By Friday afternoon, Leonard launched his own one-man search party. He didn't have much gas in his 1988 Dodge pickup, so he borrowed Merry's car.

"I came around the corner on Bell Rapids Road and saw something that didn't look right," Leonard said. "I got out of the car and thought, 'It's got to be Luanne.' At that point, I got really panicked. She could have frozen or tried to get out of the car and walked out."

In a hurry to get to his neighbor, Leonard stepped hard on the gas and got stuck himself. He got out and started walking toward Hormel's car. He was relieved to find his neighbor, though cold, hungry and tired, was otherwise all right.

"That's all that mattered," he said.

Armed with a cell phone, Leonard called Burgess, who called Elmore County. Meanwhile, two men in a four-wheel-drive truck came by and tried to pull Merry's car out of the snow. They also got stuck. So they called someone with a bigger truck, who managed to pull their truck out, as well as Merry's car. Two more AAA tow trucks and an Elmore County snowplow later, Hormel's little Subaru was finally back in business.

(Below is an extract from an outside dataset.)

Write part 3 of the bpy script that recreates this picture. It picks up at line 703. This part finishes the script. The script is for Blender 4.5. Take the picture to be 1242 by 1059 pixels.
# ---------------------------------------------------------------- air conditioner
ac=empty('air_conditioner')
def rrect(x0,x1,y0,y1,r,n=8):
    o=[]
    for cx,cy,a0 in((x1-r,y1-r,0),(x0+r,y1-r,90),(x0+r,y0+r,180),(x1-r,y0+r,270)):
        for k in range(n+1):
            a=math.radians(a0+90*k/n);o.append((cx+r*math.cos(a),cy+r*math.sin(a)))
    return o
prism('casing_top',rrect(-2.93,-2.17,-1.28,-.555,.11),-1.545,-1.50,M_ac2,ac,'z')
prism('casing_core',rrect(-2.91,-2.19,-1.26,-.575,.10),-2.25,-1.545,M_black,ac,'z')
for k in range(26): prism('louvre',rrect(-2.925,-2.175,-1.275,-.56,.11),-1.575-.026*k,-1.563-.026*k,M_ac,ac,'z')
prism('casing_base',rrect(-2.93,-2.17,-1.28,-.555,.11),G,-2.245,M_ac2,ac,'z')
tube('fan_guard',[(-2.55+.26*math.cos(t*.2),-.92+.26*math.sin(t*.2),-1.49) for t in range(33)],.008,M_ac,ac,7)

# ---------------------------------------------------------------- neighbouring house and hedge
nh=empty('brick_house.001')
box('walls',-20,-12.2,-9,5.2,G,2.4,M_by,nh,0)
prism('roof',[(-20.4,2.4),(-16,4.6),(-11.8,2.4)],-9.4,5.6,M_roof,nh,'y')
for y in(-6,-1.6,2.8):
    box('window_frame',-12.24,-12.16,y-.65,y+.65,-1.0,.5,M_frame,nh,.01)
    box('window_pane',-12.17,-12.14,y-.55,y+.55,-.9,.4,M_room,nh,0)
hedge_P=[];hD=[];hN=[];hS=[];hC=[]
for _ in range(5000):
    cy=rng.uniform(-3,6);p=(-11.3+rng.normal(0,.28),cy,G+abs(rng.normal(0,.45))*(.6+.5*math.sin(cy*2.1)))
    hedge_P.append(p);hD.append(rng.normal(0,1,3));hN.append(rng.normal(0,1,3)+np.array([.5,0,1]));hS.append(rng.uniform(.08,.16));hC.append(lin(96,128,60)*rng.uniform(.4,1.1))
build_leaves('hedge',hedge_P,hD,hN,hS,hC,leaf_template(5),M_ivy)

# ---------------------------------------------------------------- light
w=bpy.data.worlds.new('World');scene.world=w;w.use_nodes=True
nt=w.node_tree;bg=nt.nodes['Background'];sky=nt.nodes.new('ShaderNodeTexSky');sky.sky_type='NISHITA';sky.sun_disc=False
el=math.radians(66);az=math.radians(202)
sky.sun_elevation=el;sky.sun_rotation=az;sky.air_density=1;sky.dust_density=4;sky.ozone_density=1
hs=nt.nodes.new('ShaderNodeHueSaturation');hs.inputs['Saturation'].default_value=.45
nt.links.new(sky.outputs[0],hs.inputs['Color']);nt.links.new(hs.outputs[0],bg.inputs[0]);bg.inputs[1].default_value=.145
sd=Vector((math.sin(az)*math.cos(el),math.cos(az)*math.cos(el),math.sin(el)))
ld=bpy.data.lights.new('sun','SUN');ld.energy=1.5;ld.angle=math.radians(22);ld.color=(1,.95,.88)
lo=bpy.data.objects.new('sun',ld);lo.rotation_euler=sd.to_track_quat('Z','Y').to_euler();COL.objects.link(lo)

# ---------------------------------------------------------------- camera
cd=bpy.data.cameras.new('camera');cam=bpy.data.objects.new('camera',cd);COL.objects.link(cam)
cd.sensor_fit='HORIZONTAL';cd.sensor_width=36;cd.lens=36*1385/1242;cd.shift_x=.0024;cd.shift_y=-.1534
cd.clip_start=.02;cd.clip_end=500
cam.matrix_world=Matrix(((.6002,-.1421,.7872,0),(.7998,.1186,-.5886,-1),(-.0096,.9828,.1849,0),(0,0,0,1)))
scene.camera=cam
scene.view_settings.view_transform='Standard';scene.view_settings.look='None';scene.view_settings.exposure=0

Leonard has been something of a lifeline for his neighbors this winter, his 16-year-old Dodge four-wheel-drive pickup the only vehicle in the neighborhood that can safely navigate the slick canyon roads with their steep grades and long, sheer drops. He regularly drives his wife, Sheila, and his neighbors to one side of the Bliss Bridge so they can walk to their cars parked on the other side. He comes back later to pick them up.

But if the roads get much worse, they all might be marooned.

"I may be rowing my bride across the river," Leonard said.

Hormel said she's pleased to see the bridge is one step closer to being repaired. Meanwhile, she's buying a cell phone.